*DATA SEGMENT:*
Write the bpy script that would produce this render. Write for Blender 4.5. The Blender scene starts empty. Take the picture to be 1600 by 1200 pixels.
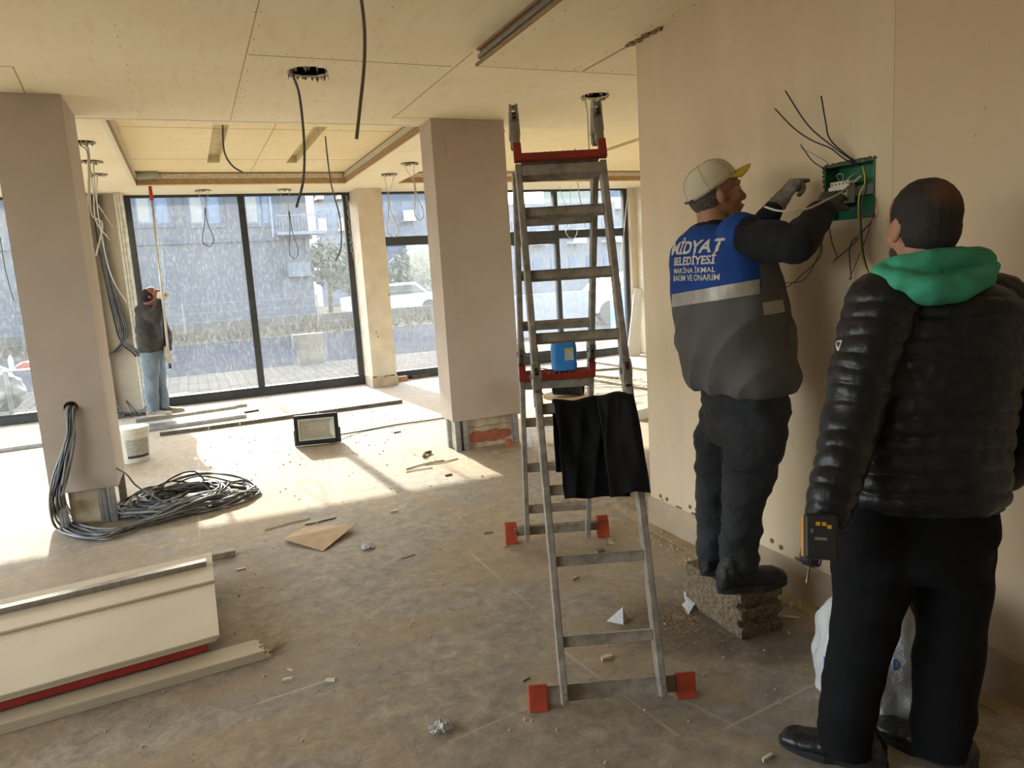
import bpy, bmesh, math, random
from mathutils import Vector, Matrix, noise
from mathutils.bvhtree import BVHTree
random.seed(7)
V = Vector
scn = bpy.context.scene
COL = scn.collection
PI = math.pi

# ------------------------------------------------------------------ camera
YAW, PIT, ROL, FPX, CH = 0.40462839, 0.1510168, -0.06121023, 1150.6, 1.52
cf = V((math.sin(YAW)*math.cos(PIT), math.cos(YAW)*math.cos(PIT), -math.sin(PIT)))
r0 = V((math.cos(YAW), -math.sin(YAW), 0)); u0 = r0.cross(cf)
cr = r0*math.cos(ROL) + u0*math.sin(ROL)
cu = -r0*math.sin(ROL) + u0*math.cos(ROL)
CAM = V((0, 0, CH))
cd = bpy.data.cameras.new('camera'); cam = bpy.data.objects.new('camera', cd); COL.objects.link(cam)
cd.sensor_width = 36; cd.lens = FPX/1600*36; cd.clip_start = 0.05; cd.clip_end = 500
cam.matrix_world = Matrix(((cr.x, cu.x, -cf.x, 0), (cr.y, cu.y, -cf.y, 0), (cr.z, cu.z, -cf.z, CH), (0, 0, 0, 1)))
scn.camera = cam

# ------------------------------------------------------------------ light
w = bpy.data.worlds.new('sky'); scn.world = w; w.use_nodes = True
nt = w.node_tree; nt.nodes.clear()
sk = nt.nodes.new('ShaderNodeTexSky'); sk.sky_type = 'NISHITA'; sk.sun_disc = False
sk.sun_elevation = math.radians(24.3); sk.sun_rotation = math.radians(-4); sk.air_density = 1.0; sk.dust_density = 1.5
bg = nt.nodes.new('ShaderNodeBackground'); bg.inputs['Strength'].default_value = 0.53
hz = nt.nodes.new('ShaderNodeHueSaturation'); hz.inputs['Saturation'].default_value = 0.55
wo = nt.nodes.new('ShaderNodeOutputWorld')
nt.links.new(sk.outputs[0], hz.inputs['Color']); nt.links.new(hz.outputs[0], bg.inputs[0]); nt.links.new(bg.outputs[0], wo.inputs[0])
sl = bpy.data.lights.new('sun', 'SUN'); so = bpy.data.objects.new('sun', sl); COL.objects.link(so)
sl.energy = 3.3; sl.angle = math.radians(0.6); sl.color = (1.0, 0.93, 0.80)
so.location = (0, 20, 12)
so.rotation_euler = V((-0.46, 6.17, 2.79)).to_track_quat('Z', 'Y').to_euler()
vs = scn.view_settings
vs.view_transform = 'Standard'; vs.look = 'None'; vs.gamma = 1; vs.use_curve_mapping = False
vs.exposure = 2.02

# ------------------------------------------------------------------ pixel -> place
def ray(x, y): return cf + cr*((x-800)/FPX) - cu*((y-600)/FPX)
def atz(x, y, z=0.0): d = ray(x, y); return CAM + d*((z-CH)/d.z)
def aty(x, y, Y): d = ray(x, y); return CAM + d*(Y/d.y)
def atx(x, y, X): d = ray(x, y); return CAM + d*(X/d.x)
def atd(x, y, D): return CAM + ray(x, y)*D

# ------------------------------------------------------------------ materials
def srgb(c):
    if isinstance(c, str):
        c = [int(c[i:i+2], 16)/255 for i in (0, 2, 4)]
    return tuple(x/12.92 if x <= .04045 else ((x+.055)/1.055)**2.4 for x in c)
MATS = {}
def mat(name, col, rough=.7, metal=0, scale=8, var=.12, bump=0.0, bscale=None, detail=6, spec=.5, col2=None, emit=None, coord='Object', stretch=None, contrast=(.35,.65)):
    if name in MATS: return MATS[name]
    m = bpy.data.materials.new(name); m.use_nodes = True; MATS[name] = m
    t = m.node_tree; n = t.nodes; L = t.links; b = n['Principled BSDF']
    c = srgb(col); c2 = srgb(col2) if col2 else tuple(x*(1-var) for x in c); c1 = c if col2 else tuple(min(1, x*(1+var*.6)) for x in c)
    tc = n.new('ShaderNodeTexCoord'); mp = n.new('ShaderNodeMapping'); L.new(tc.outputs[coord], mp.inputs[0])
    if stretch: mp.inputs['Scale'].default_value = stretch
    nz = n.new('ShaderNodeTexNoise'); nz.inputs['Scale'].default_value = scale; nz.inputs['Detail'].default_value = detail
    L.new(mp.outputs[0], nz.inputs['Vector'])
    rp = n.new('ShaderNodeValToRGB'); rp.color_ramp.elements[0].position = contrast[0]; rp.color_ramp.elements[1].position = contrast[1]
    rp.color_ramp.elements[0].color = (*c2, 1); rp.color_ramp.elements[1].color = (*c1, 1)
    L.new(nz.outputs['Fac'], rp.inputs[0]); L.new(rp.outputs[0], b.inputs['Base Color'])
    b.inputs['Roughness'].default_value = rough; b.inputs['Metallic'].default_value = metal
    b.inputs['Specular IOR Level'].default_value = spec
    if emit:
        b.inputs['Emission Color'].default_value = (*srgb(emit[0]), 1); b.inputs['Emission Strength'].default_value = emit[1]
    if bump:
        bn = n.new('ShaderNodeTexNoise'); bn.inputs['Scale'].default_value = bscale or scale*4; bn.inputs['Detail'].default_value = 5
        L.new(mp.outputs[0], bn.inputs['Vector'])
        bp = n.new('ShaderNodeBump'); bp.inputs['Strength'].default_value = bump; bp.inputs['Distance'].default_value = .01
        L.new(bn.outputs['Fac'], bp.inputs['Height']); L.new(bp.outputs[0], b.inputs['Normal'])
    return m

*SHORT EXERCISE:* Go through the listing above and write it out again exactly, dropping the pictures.

*THE SOLUTION:*
Write the bpy script that would produce this render. Write for Blender 4.5. The Blender scene starts empty. Take the picture to be 1600 by 1200 pixels.
import bpy, bmesh, math, random
from mathutils import Vector, Matrix, noise
from mathutils.bvhtree import BVHTree
random.seed(7)
V = Vector
scn = bpy.context.scene
COL = scn.collection
PI = math.pi

# ------------------------------------------------------------------ camera
YAW, PIT, ROL, FPX, CH = 0.40462839, 0.1510168, -0.06121023, 1150.6, 1.52
cf = V((math.sin(YAW)*math.cos(PIT), math.cos(YAW)*math.cos(PIT), -math.sin(PIT)))
r0 = V((math.cos(YAW), -math.sin(YAW), 0)); u0 = r0.cross(cf)
cr = r0*math.cos(ROL) + u0*math.sin(ROL)
cu = -r0*math.sin(ROL) + u0*math.cos(ROL)
CAM = V((0, 0, CH))
cd = bpy.data.cameras.new('camera'); cam = bpy.data.objects.new('camera', cd); COL.objects.link(cam)
cd.sensor_width = 36; cd.lens = FPX/1600*36; cd.clip_start = 0.05; cd.clip_end = 500
cam.matrix_world = Matrix(((cr.x, cu.x, -cf.x, 0), (cr.y, cu.y, -cf.y, 0), (cr.z, cu.z, -cf.z, CH), (0, 0, 0, 1)))
scn.camera = cam

# ------------------------------------------------------------------ light
w = bpy.data.worlds.new('sky'); scn.world = w; w.use_nodes = True
nt = w.node_tree; nt.nodes.clear()
sk = nt.nodes.new('ShaderNodeTexSky'); sk.sky_type = 'NISHITA'; sk.sun_disc = False
sk.sun_elevation = math.radians(24.3); sk.sun_rotation = math.radians(-4); sk.air_density = 1.0; sk.dust_density = 1.5
bg = nt.nodes.new('ShaderNodeBackground'); bg.inputs['Strength'].default_value = 0.53
hz = nt.nodes.new('ShaderNodeHueSaturation'); hz.inputs['Saturation'].default_value = 0.55
wo = nt.nodes.new('ShaderNodeOutputWorld')
nt.links.new(sk.outputs[0], hz.inputs['Color']); nt.links.new(hz.outputs[0], bg.inputs[0]); nt.links.new(bg.outputs[0], wo.inputs[0])
sl = bpy.data.lights.new('sun', 'SUN'); so = bpy.data.objects.new('sun', sl); COL.objects.link(so)
sl.energy = 3.3; sl.angle = math.radians(0.6); sl.color = (1.0, 0.93, 0.80)
so.location = (0, 20, 12)
so.rotation_euler = V((-0.46, 6.17, 2.79)).to_track_quat('Z', 'Y').to_euler()
vs = scn.view_settings
vs.view_transform = 'Standard'; vs.look = 'None'; vs.gamma = 1; vs.use_curve_mapping = False
vs.exposure = 2.02

# ------------------------------------------------------------------ pixel -> place
def ray(x, y): return cf + cr*((x-800)/FPX) - cu*((y-600)/FPX)
def atz(x, y, z=0.0): d = ray(x, y); return CAM + d*((z-CH)/d.z)
def aty(x, y, Y): d = ray(x, y); return CAM + d*(Y/d.y)
def atx(x, y, X): d = ray(x, y); return CAM + d*(X/d.x)
def atd(x, y, D): return CAM + ray(x, y)*D

# ------------------------------------------------------------------ materials
def srgb(c):
    if isinstance(c, str):
        c = [int(c[i:i+2], 16)/255 for i in (0, 2, 4)]
    return tuple(x/12.92 if x <= .04045 else ((x+.055)/1.055)**2.4 for x in c)
MATS = {}
def mat(name, col, rough=.7, metal=0, scale=8, var=.12, bump=0.0, bscale=None, detail=6, spec=.5, col2=None, emit=None, coord='Object', stretch=None, contrast=(.35,.65)):
    if name in MATS: return MATS[name]
    m = bpy.data.materials.new(name); m.use_nodes = True; MATS[name] = m
    t = m.node_tree; n = t.nodes; L = t.links; b = n['Principled BSDF']
    c = srgb(col); c2 = srgb(col2) if col2 else tuple(x*(1-var) for x in c); c1 = c if col2 else tuple(min(1, x*(1+var*.6)) for x in c)
    tc = n.new('ShaderNodeTexCoord'); mp = n.new('ShaderNodeMapping'); L.new(tc.outputs[coord], mp.inputs[0])
    if stretch: mp.inputs['Scale'].default_value = stretch
    nz = n.new('ShaderNodeTexNoise'); nz.inputs['Scale'].default_value = scale; nz.inputs['Detail'].default_value = detail
    L.new(mp.outputs[0], nz.inputs['Vector'])
    rp = n.new('ShaderNodeValToRGB'); rp.color_ramp.elements[0].position = contrast[0]; rp.color_ramp.elements[1].position = contrast[1]
    rp.color_ramp.elements[0].color = (*c2, 1); rp.color_ramp.elements[1].color = (*c1, 1)
    L.new(nz.outputs['Fac'], rp.inputs[0]); L.new(rp.outputs[0], b.inputs['Base Color'])
    b.inputs['Roughness'].default_value = rough; b.inputs['Metallic'].default_value = metal
    b.inputs['Specular IOR Level'].default_value = spec
    if emit:
        b.inputs['Emission Color'].default_value = (*srgb(emit[0]), 1); b.inputs['Emission Strength'].default_value = emit[1]
    if bump:
        bn = n.new('ShaderNodeTexNoise'); bn.inputs['Scale'].default_value = bscale or scale*4; bn.inputs['Detail'].default_value = 5
        L.new(mp.outputs[0], bn.inputs['Vector'])
        bp = n.new('ShaderNodeBump'); bp.inputs['Strength'].default_value = bump; bp.inputs['Distance'].default_value = .01
        L.new(bn.outputs['Fac'], bp.inputs['Height']); L.new(bp.outputs[0], b.inputs['Normal'])
    return m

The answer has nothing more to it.